I was still unsure if I would eat it when Young Sook started her delicate opperation: peeling off the hard, spade-shaped leaves that distinguished the squishy mass. She then carefully divided it into two gooey portions. "Jenny-pah!" she exclaimed as I looked on in quiet disbelief. "Very cold!"

You actually want me to eat this? I thought as I took the ooze from her fingertips. By this time, her other guest had torn the top off his delicacy and contendedly sat slirping the orange goo. Young Sook herself began sucking the fruit as my portion silently seeped through my fingers. Could this be a fermented persimmon? This time I was the one incredulous.

In my head I pictured all of the encounters I had had with this fruit--from first being introduced to it by name a year ago, to courageously buying my own in late summer and early fall. I remembered the fruit's firm crispness as I had sliced through its seed-sized pit. Its texture was like a peach, I recalled--only more fibrous, like a pear. Its taste was less tart than either, with a rounded sweetness like an apricot or a very ripe mango. How could such a solid fruit morph into the melting ooze before me?

I tried not to think about the crunchiness of my summertime persimmon slices as I slurped up the orange-y slop. It was oddly smooth--and much, much sweeter than any of my previous tastes. It wasn't as bad as I'd thought, yet I was still skeptical. My mind went back to a photo from one of my students' schoolbooks: that of a perfectly squished tomato with its viscous juices and seeds spewed everywhere. As my fingers circled up for yet another grab, I averted my eyes to the Korean television blaring across the room.
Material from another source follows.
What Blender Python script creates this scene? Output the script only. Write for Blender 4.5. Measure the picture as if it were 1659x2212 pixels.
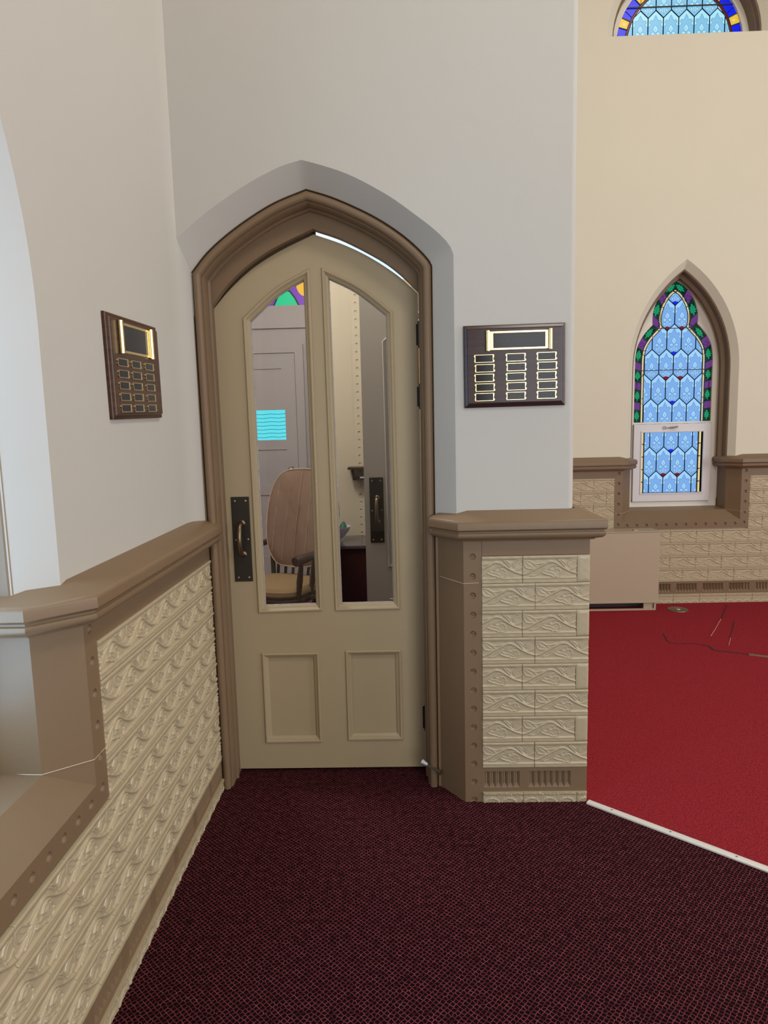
import bpy, math, random
from mathutils import Vector, Matrix
from mathutils.geometry import tessellate_polygon
import numpy as np

random.seed(7)
scn = bpy.context.scene
COL = scn.collection
for o in list(bpy.data.objects):
    bpy.data.objects.remove(o, do_unlink=True)
PI = math.pi

# ------------------------------------------------------------------ camera
FPX = 1460.0
pitch, yaw, roll = math.radians(7.368), math.radians(-1.456), math.radians(1.388)
fw = Vector((math.sin(yaw) * math.cos(pitch), math.cos(yaw) * math.cos(pitch), -math.sin(pitch)))
rt = Vector((math.cos(yaw), -math.sin(yaw), 0))
dn = fw.cross(rt)
rt2 = rt * math.cos(roll) + dn * math.sin(roll)
dn2 = dn * math.cos(roll) - rt * math.sin(roll)
cam_d = bpy.data.cameras.new('camera')
cam_d.sensor_fit = 'HORIZONTAL'
cam_d.sensor_width = 36.0
cam_d.lens = FPX / 1659.0 * 36.0
cam_d.clip_start = 0.05
cam = bpy.data.objects.new('camera', cam_d)
COL.objects.link(cam)
m = Matrix.Identity(4)
for i in range(3):
    m[i][0], m[i][1], m[i][2] = rt2[i], -dn2[i], -fw[i]
m[0][3], m[1][3], m[2][3] = 0, 0, 1.55
cam.matrix_world = m
scn.camera = cam

# ------------------------------------------------------------------ view, world, lights
scn.view_settings.view_transform = 'Standard'
scn.view_settings.look = 'None'
scn.view_settings.gamma = 1
scn.view_settings.use_curve_mapping = False
scn.view_settings.exposure = 0.0
scn.cycles.use_denoising = True
scn.cycles.use_adaptive_sampling = True
scn.cycles.adaptive_threshold = 0.03
scn.cycles.max_bounces = 8
scn.cycles.caustics_reflective = False
scn.cycles.caustics_refractive = False
world = bpy.data.worlds.new('sky')
world.use_nodes = True
world.node_tree.nodes['Background'].inputs[0].default_value = (0.75, 0.86, 1.0, 1)
world.node_tree.nodes['Background'].inputs[1].default_value = 1.0
scn.world = world


def area(name, loc, direction, sx, sy, power, col):
    d = bpy.data.lights.new(name, 'AREA')
    d.shape = 'RECTANGLE'
    d.size, d.size_y = sx, sy
    d.energy = power
    d.color = col
    o = bpy.data.objects.new(name, d)
    COL.objects.link(o)
    o.location = loc
    o.rotation_euler = Vector(direction).to_track_quat('-Z', 'Y').to_euler()
    return o


# daylight of the tall nave windows (right wall and the wall behind the camera), ceiling lamp, added hall light
area('daylight_nave_window', (6.7, 0.4, 2.1), (-1, 0.15, -0.05), 4.5, 3.0, 210, (0.92, 0.96, 1.0))
area('daylight_rear_window', (2.4, -3.7, 1.9), (-0.25, 1, 0.0), 3.6, 2.8, 165, (0.95, 0.97, 1.0))
area('ceiling_lamp_nave', (2.9, 2.2, 6.6), (0, 0, -1), 1.0, 1.0, 92, (1.0, 0.89, 0.70))
area('hall_overhead_fill', (1.35, -0.05, 4.85), (-0.5, 0.75, -0.8), 0.7, 0.7, 44, (1.0, 0.93, 0.82))  # added overhead light for relief shading and the door; no fixture hangs here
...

I still couldn't look upon the desecrated produce I held to my lips.

"How long was it in the freezer?" I asked Young Sook after I came up for air.

She stood there computing for a moment. "Hard to remember," she replied. "Three--three month?"

That meant that she had put the persimmons in the freezer just about the same moment the two of us had met in Byeongjeom--a sizable amount of time, considering the shelf-life of fruit. I couldn't help but think, as I sat contemplating my half-eaten, carotene-rich blob, that what I had injested that moment was really slow decomposition. Mm, tasty.